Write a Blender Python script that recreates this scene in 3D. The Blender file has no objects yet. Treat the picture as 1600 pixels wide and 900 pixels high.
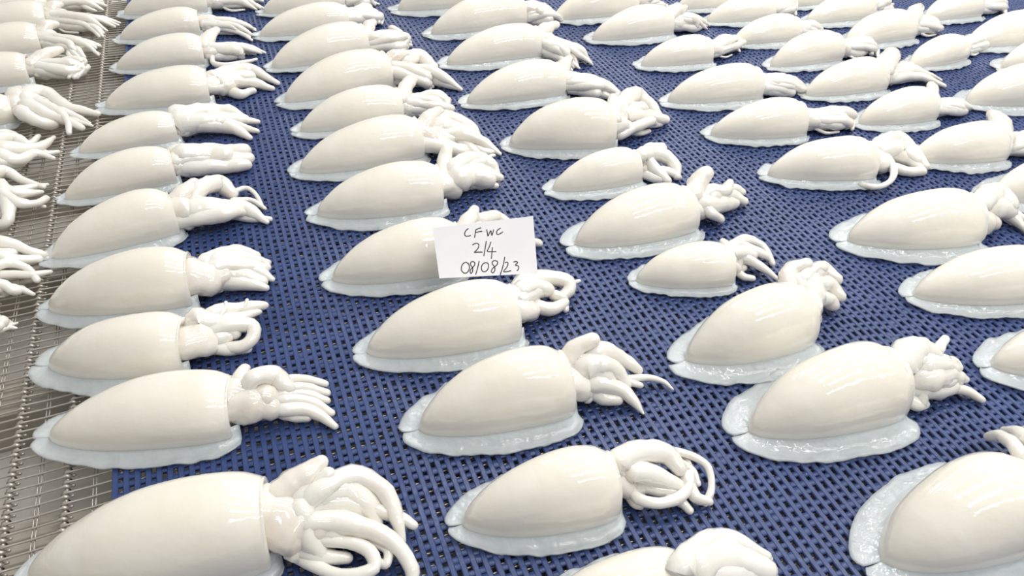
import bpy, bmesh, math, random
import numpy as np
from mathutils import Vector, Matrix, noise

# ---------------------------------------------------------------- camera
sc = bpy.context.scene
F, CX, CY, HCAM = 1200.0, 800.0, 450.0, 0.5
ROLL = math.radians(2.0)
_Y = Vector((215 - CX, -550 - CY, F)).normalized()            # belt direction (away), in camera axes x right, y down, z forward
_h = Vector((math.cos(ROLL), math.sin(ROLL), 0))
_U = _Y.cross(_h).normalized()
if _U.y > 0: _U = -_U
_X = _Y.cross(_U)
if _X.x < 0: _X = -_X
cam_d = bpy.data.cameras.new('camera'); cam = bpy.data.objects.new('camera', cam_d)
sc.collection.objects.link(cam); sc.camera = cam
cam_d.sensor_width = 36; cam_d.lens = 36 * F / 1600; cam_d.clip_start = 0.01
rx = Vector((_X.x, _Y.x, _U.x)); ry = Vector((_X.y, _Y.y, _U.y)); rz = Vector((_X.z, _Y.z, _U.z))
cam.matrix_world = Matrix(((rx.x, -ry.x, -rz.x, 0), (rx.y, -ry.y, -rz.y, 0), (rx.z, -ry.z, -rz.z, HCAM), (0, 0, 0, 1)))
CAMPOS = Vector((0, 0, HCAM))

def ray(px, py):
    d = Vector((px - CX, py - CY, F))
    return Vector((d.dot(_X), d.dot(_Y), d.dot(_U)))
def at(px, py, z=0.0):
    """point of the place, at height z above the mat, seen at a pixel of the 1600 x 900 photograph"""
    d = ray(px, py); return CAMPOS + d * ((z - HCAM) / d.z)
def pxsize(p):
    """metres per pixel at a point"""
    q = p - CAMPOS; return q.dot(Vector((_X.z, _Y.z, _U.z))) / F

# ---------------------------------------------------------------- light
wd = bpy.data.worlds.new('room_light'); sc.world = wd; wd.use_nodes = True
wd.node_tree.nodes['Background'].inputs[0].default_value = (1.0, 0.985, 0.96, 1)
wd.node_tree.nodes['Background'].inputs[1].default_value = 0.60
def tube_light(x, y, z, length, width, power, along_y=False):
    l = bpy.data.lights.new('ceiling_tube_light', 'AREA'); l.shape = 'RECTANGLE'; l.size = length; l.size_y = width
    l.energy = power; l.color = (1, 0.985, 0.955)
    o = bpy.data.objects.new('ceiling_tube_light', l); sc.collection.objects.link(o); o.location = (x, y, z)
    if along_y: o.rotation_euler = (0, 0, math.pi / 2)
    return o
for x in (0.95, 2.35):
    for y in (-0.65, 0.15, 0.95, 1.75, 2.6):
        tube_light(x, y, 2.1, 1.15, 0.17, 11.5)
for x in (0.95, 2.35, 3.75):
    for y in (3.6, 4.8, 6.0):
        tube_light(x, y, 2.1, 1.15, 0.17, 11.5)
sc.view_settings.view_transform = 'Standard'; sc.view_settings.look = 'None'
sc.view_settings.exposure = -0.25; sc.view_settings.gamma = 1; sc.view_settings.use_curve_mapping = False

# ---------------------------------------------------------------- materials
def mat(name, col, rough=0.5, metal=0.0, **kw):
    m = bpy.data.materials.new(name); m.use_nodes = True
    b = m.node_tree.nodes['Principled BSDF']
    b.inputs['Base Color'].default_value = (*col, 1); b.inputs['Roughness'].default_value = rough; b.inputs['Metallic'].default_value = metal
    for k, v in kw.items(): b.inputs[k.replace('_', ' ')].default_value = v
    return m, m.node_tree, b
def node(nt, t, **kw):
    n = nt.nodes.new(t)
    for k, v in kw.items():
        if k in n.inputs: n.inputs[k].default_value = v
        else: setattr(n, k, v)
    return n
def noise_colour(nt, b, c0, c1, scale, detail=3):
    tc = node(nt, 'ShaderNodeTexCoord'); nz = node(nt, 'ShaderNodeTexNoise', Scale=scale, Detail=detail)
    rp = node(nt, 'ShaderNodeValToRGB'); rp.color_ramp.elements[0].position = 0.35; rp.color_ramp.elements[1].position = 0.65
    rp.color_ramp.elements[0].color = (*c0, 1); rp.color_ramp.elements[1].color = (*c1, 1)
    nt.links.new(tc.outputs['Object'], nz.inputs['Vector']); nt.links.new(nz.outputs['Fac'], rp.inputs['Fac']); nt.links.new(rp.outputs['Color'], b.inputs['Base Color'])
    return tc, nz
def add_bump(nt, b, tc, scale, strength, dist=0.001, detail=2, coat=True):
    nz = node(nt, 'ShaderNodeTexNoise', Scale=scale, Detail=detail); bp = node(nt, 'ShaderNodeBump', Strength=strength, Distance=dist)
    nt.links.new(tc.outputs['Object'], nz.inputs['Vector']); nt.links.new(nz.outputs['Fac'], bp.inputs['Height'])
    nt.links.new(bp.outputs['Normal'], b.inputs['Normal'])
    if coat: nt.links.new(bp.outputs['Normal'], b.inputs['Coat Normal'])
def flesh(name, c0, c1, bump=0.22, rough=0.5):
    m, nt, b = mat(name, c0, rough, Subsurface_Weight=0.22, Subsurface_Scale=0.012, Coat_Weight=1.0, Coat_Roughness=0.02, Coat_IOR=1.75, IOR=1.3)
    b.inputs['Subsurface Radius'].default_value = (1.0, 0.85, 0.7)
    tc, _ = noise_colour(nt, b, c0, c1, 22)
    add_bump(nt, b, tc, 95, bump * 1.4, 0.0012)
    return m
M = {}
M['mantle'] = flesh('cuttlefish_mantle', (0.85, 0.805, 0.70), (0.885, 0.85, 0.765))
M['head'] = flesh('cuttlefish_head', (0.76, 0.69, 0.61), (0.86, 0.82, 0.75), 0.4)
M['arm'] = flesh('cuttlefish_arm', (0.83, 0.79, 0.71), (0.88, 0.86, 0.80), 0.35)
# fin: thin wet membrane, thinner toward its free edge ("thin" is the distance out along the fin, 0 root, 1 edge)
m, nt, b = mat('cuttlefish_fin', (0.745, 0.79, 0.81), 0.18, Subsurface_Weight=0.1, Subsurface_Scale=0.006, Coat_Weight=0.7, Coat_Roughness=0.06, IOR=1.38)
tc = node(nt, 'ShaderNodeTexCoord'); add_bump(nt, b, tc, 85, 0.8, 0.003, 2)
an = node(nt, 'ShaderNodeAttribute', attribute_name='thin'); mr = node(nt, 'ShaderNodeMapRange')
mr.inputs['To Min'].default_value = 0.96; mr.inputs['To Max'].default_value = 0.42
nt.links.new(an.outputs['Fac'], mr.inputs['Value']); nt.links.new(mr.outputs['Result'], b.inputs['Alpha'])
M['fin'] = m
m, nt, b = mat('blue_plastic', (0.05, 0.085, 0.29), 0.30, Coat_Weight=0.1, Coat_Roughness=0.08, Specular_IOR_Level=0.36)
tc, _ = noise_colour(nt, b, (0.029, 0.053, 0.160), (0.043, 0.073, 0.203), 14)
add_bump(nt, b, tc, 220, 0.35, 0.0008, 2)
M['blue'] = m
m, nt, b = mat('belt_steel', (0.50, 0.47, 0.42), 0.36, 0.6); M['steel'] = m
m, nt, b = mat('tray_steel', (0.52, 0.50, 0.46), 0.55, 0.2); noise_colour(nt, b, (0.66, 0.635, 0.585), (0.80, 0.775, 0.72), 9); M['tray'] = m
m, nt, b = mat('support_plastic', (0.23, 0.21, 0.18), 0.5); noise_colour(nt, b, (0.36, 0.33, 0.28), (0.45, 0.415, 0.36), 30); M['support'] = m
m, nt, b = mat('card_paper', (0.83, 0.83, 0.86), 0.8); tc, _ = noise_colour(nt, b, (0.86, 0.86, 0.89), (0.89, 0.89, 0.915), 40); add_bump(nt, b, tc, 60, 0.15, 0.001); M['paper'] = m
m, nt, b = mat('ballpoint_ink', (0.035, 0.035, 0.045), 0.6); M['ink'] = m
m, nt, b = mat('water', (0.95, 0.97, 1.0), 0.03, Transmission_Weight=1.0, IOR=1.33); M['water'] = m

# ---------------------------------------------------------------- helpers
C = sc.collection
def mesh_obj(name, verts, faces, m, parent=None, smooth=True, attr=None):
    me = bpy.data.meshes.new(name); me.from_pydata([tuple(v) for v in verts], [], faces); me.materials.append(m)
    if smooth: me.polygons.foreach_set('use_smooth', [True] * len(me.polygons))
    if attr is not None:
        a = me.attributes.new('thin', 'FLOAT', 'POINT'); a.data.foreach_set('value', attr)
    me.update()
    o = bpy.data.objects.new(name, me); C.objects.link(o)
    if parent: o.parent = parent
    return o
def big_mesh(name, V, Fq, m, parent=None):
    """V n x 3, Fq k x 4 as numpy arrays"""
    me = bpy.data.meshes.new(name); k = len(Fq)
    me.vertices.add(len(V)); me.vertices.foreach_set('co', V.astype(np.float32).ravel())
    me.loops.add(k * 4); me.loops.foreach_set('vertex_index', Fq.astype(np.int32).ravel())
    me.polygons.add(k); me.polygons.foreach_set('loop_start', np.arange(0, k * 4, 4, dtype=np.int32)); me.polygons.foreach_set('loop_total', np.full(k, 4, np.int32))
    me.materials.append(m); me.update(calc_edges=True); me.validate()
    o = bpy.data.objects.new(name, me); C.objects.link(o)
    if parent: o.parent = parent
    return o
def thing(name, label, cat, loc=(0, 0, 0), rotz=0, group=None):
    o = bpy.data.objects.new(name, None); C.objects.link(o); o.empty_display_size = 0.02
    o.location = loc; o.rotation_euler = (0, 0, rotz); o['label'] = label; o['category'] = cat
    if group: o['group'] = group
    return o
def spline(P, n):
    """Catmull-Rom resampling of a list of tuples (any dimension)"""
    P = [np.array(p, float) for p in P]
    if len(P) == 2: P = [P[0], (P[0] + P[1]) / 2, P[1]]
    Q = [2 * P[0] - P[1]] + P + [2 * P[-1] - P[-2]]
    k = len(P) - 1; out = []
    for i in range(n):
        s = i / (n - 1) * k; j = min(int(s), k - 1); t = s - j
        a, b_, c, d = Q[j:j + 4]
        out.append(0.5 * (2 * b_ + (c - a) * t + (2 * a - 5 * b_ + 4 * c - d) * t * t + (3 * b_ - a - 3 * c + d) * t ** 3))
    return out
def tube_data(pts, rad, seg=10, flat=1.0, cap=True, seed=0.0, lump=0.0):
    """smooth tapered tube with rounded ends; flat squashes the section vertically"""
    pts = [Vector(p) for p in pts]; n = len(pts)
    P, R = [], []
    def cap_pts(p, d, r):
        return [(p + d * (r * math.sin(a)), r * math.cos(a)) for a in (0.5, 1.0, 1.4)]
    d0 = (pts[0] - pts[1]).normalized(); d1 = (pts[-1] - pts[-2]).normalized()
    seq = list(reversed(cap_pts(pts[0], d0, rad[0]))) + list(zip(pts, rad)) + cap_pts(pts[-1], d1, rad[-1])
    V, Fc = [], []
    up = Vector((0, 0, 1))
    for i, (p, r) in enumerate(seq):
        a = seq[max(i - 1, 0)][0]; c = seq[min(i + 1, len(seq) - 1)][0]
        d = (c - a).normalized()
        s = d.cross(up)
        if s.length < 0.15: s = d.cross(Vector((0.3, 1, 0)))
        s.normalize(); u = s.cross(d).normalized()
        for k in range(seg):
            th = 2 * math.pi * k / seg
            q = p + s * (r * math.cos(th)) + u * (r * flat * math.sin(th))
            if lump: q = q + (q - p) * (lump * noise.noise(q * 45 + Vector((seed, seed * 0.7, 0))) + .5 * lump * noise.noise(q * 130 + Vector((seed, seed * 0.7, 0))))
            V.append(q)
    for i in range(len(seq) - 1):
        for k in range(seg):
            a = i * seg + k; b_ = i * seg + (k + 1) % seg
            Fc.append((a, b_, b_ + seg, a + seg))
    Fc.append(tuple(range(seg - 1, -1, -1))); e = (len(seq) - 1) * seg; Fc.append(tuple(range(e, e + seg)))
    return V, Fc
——
PROBLEM:
Please reproduce the listing exactly from its opening line through the line that contains "from mathutils import Vector, Matrix, noise", both included, with all pictures omitted.

ANSWER:
Write a Blender Python script that recreates this scene in 3D. The Blender file has no objects yet. Treat the picture as 1600 pixels wide and 900 pixels high.
import bpy, bmesh, math, random
import numpy as np
from mathutils import Vector, Matrix, noise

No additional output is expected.